13. The method of claim 12 wherein the step of determining the location of the remote unit with respect to the location of the predetermined boundary further comprises the steps of:

(1) generating a position point in the logic unit corresponding to a combination of a first difference in time from the transmission of a first set of ultrasonic signals, from a first speaker, and the reception of the first set of ultrasonic signals at the remote unit, and a second difference in time from the transmission of a second set of ultrasonic signals, from a second speaker, and the reception of the second set of ultrasonic signals at the remote unit, wherein the first difference in time represents a first distance from the first speaker to the remote unit and the second difference in time represents a second distance from the second speaker to the remote unit, and wherein the combination of the first distance and the second distance represents the position of the remote unit;

(2) comparing the position point to the set of points in the logic unit; and

(3) determining whether the position point is within the set of points in the logic unit or outside the set of points in the logic unit.
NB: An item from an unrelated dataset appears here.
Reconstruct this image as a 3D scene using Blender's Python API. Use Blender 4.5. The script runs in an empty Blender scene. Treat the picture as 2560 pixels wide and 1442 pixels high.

14. The method of claim 13 wherein the step of producing an alarm indication to the article or person when the remote unit reaches the boundary further comprises producing an alarm indication when the position point is outside the set of points in the logic unit.

15. A method for producing an area for the tracking of an article or person wherein the area has a predetermined boundary, the method comprising:

(a) transmitting ultrasonic signals from a plurality of speakers;

(b) generating a set of points in a logic unit, each point in the set corresponding to a combination of:

(1) a first difference in time from the transmission of a first set of ultrasonic signals, from a first speaker, and the reception of the first set of ultrasonic signals at the remote unit, and

(2) a second difference in time from the transmission of a second set of ultrasonic signals, from a second speaker, and the reception of the second set of ultrasonic signals at the remote unit,

wherein the first difference in time represents a first distance from the first speaker to the remote unit and the second difference in time represents a second distance from the second speaker to the remote unit, and wherein the combination of the first distance and the second distance represents a unique point on the predetermined boundary;

(c) receiving the ultrasonic signals at a remote unit releasably attached to the article or person;

(d) determining the amount of time from the transmission of the ultrasonic signals, from each of the plurality of speakers, to the reception of the ultrasonic signals at the remote unit;

(e) determining the location of the remote unit, based upon the amount of time from the transmission of the ultrasonic signals, from each of the plurality of speakers, to the reception of the ultrasonic signals at the remote unit, with respect to the location of the predetermined boundary further including the steps of:

(1) generating a position point in the logic unit corresponding to a combination of a first difference in time from the transmission of a first set of ultrasonic signals, from a first speaker, and the reception of the first set of ultrasonic signals at the remote unit, and a second difference in time from the transmission of a second set of ultrasonic signals, from a second speaker, and the reception of the second set of ultrasonic signals at the remote unit, wherein the first difference in time represents a first distance from the first speaker to the remote unit and the second difference in time represents a second distance from the second speaker to the remote unit, and wherein the combination of the first distance and the second distance represents the position of the remote unit;

(2) comparing the position point to the set of points in the logic unit; and

(3) determining whether the position point is within the set of points in the logic unit or outside the set of points in the logic unit; and

(f) producing an alarm indication in a monitoring unit when the position point is outside the set of points in the logic unit.